Prise de contrôle par le gouvernement algérien
En l’absence de dispositions statutaires relatives à la désignation du directeur, le gouvernement français a nommé à ce poste Hamza Boubakeur. L’Institut musulman a été alors rattaché administrativement au ministère de l’Intérieur, soucieux de contrer l’activisme des nationalistes marocains et algériens. En 1982, Abbas Bencheikh El Hocine a succédé à Boubakeur.
À la même époque, après le retrait de la tutelle de l’administration française, l’Algérie s’est impliquée dans le financement du budget de la GMP, ce qui a permis au gouvernement algérien d’avoir un droit de regard sur la gestion de l’institution et la nomination de son directeur.
Les recteurs de la Grande Mosquée de Paris ont toujours été des algériens. Outre ceux qui ont été cités plus haut, se sont succédé à la tête de la mosquée Tedjini Haddam (1989-1992), Dalil Boubakeur (1992-2020) et enfin Chems-eddine Hafiz (depuis 2020).
Un recteur controversé
L’actuel recteur de la Grande Mosquée de Paris, Hafiz, est une figure controversée. Sa personnalité et ses prises de position ont suscité des réactions variées au sein de la communauté musulmane et au-delà. Son «élection» en 2020 à la surprise générale et dans des conditions suspectes, qualifiées par ses détracteurs de «hold-up», à la suite de la démission de Dalil Boubakeur, a soulevé des interrogations y compris en Algérie où on lui a reproché ses liens avec l’ancien président Bouteflika. Plus récemment, au lendemain des attaques du Hamas du 7 octobre 2023, il s’est attiré les foudres de la presse algérienne qui lui a reproché d’avoir renvoyé dos à dos l’agresseur et l’agressé. Des journaux proches du pouvoir ont fait état de la «convocation» à Alger du recteur et de son adjoint, un officier des services de sécurité algériens. Ils ont exprimé la crainte de voir cette importante institution religieuse échapper au contrôle du régime algérien.

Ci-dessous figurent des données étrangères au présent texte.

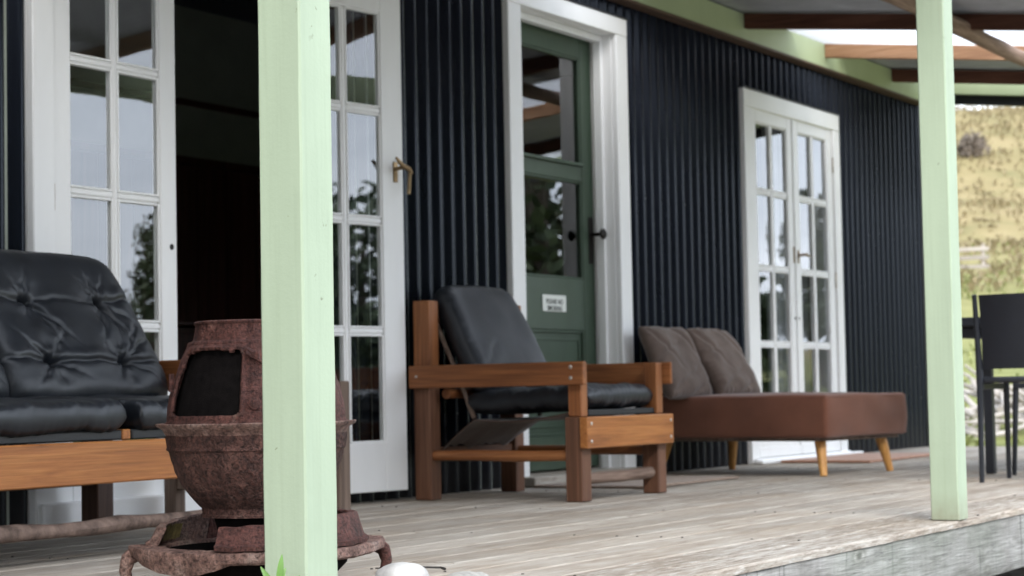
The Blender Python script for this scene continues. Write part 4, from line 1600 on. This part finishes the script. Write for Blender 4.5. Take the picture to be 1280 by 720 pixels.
for yy in (3.85, 4.56):
    B('post', TS((5.335, yy, 0)), TS((5.395, yy + 0.05, 0.485 if yy < 4 else 0.44)), MT['grey_post'], tsd, 0.004)
for (za, zb_) in ((0.12, 0.17), (0.36, 0.42)):
    B('rail', TS((5.345, 3.901, za)), TS((5.385, 4.559, zb_)), MT['grey_post'], tsd, 0.003)
for yy in (3.835, 4.545):
    B('foot', TS((5.22, yy - 0.001, 0.0)), TS((5.334, yy + 0.05, 0.035)), MT['grey_post'], tsd, 0.003)

# ------------------------------------------------------------------ pot-belly stove
SX, SY = 3.56, 2.80
stv = empty('stove', (SX, SY, 0), label='rusty cast iron pot-belly stove standing behind the near green post', cat='stove')
# upper body with the fire door opening facing -X
ZB0, ZB1 = 0.372, 0.606
prof = [(0.204, 0.372), (0.205, 0.380), (0.2015, 0.384), (0.201, 0.389)]
for i in range(1, 25):
    q = i / 24
    z = 0.389 + (0.553 - 0.389) * q
    r = 0.201 - 0.048 * q ** 1.55
    prof.append((r, z))
prof += [(0.153, 0.556), (0.150, 0.560), (0.143, 0.562), (0.1395, 0.566), (0.136, 0.585), (0.134, 0.598), (0.137, 0.600), (0.138, 0.604), (0.134, 0.607), (0.128, 0.607), (0.124, 0.600)]
NSEG = 288
oc, ow = radians(179), radians(29)


def inhole(th, z):
    d = (th - oc + pi) % (2 * pi) - pi
    zlo, zhi = 0.394, 0.541
    hw = ow
    zc, hh = (zlo + zhi) / 2, (zhi - zlo) / 2
    u, v = abs(d) / hw, abs(z - zc) / hh
    if u > 1 or v > 1:
        return False
    ru, rv = 0.22, 0.24
    if u > 1 - ru and v > 1 - rv:
        return ((u - 1 + ru) / ru) ** 2 + ((v - 1 + rv) / rv) ** 2 < 1
    if z > zc and v > 0.84 + 0.16 * (1 - u * u):
        return False
    return True


# refine profile
fine = [prof[0]]
for a, b_ in zip(prof[:-1], prof[1:]):
    n = max(1, int(abs(b_[1] - a[1]) / 0.0035))
    for k in range(1, n + 1):
        fine.append((a[0] + (b_[0] - a[0]) * k / n, a[1] + (b_[1] - a[1]) * k / n))
vs, fs = [], []
for (r, z) in fine:
    for k in range(NSEG):
        th = 2 * pi * k / NSEG
        rr = r + 0.0022 * noise.noise(Vector((cos(th) * 7, sin(th) * 7, z * 26))) + 0.0012 * noise.noise(Vector((cos(th) * 22, sin(th) * 22, z * 90)))
        d = (th - oc + pi) % (2 * pi) - pi
        if abs(d) < ow * 1.07 and 0.390 < z < 0.548 and not inhole(th, z):
            rr += 0.0045
        vs.append((rr * cos(th), rr * sin(th), z))
for i in range(len(fine) - 1):
    zc = (fine[i][1] + fine[i + 1][1]) / 2
    for k in range(NSEG):
        th = 2 * pi * (k + .5) / NSEG
        if inhole(th, zc):
            continue
        k2 = (k + 1) % NSEG
        fs.append((i * NSEG + k, i * NSEG + k2, (i + 1) * NSEG + k2, (i + 1) * NSEG + k))
mb = MB()
mb.add(vs, fs)
body = mb.build('body', MT['rust'], stv, smooth=True, angle=50)
md = body.modifiers.new('solid', 'SOLIDIFY')
md.thickness = 0.009
md.offset = -1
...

Ancien avocat du Polisario, Hafiz est mal vu par la communauté marocaine. Ses déclarations politiques polarisantes, ses liens étroits avec Alger et son hostilité au Maroc ne le prédestinaient pas à diriger une institution symbolique de l’islam de France et à se positionner comme arbitre au-dessus des clivages entre les différentes communautés musulmanes. Il a révélé une autre face de sa personnalité en tenant des propos vulgaires à l’endroit d’un contradicteur sur un réseau social à la fin du mois de ramadan dernier.
Par-delà la personnalité de son recteur, la GMP est devenue au fil du temps un relais du système algérien et de ses services, qui en ont fait un outil d’influence au service de la politique algérienne en France. En décembre 2020, l’ambassadeur algérien à Paris déclarait sans ambages que «la Grande Mosquée de Paris est d’abord algérienne et ne sera jamais rien d’autre.»

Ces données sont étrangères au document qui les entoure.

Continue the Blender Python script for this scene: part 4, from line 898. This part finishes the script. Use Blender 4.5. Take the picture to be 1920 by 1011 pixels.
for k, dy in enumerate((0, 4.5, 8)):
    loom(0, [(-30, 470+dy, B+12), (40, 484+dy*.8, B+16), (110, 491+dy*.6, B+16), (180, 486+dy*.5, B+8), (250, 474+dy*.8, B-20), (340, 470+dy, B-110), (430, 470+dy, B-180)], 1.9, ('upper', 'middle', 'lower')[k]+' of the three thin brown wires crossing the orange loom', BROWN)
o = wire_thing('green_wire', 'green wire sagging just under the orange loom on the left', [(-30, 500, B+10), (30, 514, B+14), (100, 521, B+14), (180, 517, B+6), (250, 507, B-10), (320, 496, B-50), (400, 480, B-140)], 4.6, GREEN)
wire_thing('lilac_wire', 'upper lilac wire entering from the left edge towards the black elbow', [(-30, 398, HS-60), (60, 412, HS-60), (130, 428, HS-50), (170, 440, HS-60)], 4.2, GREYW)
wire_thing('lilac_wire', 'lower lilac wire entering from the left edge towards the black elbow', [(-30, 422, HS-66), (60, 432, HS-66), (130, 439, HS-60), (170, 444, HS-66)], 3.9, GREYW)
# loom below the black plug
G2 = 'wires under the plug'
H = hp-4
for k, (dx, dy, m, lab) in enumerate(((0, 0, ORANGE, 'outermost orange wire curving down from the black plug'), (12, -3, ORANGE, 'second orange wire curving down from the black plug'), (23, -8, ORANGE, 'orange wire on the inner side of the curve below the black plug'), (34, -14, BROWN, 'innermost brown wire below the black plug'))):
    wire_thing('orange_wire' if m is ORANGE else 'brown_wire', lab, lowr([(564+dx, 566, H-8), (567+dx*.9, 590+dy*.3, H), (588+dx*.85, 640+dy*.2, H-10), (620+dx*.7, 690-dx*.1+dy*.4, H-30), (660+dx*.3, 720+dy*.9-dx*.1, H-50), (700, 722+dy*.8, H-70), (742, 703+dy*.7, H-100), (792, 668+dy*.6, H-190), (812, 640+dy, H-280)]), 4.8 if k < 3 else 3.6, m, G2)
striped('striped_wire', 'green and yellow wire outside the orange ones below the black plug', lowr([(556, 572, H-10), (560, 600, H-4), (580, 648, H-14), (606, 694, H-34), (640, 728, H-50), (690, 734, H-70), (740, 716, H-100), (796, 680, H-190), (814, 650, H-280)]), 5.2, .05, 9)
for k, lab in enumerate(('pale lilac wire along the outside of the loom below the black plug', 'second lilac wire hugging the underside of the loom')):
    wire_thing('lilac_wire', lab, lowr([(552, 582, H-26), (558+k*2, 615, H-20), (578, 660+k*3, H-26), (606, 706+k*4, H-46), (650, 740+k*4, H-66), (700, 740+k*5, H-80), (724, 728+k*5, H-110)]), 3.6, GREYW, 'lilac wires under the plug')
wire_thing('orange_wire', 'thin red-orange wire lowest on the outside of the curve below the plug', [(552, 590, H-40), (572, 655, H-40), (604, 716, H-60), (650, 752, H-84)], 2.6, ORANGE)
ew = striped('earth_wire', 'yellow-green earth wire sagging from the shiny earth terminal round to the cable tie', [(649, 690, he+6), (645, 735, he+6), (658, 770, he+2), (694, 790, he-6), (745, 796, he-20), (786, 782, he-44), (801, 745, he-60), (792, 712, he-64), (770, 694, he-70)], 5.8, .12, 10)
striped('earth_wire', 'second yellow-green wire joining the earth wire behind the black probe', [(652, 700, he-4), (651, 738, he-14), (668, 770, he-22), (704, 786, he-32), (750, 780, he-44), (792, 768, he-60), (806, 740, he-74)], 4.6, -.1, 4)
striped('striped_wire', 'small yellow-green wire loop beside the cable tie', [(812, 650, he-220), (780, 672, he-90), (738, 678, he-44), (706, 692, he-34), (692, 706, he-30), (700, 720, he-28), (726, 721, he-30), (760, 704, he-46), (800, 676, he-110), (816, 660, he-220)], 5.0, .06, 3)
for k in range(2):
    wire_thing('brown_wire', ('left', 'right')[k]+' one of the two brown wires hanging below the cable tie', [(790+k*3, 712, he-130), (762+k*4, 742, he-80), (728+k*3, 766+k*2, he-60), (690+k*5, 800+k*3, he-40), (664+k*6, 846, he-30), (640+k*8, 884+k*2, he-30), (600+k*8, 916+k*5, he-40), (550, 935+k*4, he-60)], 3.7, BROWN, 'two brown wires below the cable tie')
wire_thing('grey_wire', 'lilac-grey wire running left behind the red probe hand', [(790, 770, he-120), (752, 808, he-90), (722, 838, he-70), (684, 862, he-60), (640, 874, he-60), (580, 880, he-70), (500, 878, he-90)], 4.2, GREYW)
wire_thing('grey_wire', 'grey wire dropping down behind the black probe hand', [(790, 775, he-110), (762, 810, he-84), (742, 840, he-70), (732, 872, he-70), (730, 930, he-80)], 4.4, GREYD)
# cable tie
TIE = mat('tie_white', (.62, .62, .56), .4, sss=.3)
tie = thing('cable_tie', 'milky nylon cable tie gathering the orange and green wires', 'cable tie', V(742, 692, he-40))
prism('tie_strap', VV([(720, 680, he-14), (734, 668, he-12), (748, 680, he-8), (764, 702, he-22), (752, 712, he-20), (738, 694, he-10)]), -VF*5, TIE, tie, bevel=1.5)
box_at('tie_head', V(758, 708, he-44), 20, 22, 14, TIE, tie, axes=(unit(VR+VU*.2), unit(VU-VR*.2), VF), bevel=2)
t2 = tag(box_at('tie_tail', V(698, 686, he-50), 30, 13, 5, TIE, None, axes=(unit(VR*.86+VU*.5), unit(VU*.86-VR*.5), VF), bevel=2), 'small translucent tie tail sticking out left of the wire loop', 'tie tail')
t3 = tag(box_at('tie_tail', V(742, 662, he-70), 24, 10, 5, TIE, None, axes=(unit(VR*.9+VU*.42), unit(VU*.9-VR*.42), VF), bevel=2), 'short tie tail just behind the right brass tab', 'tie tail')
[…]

De son côté, le Maroc semble avoir mis ce sujet en veilleuse .Ainsi, les cérémonies du 19 octobre 2022 commémorant le centenaire de la GMP ont eu lieu en l’absence de toute représentation marocaine. Interrogé le 17 décembre 1989 au sujet d’un éventuel litige, le défunt roi Hassan II a déclaré : «Cette Mosquée a été inaugurée en 1926 par mon grand-père. C’est le Maroc qui a donné les trois quarts des subsides pour que la mosquée soit payée sur les habous des trois pays : Algérie, Maroc, Tunisie. Et depuis que cette mosquée existe, jamais la direction n’est revenue au Maroc. Car si Kadour Ben Ghabrit, que Dieu ait son âme, était un Algérien, bien qu’il ait été fonctionnaire marocain détaché auprès de mon père en tant que chef du protocole.»
Hassan II était apparemment irrité de cette situation car il a annoncé dans la foulée qu’il comptait demander au maire de Paris, Jacques Chirac, «de nous vendre un terrain, et nous allons, par souscription, construire une mosquée où nous mettrons un imam marocain, sunnite.» Preuve de son dépit, le défunt souverain a ajouté «et vous verrez alors, à ce moment-là, comme lorsqu’il y a une meule de foin non égrené que le vent séparera de lui-même la bonne graine et que tout ce qui est paille et autres ira d’un autre côté. Vous verrez que tous les bons Musulmans viendront pour la plupart dans notre mosquée.»
En cas de victoire du RN aux prochaines élections, les relations officielles des autorités françaises avec la GMP et son recteur pourraient connaitre des tensions. L’extrême droite française n’a jamais vu d’un bon œil la présence d’une mosquée au cœur de Paris. En 1926, Charles Maurras a exprimé dans L’Action française ses réserves à ce sujet, considérant l’édification de ce «trophée de la foi coranique sur cette colline Sainte-Geneviève où enseignèrent tous les plus grands docteurs de la chrétienté anti-islamique représente plus qu’une offense à notre passé : une menace pour notre avenir…»
Ce texte, qualifié de «visionnaire», a été republié plusieurs fois depuis, récemment dans Résistance républicaine en 2015.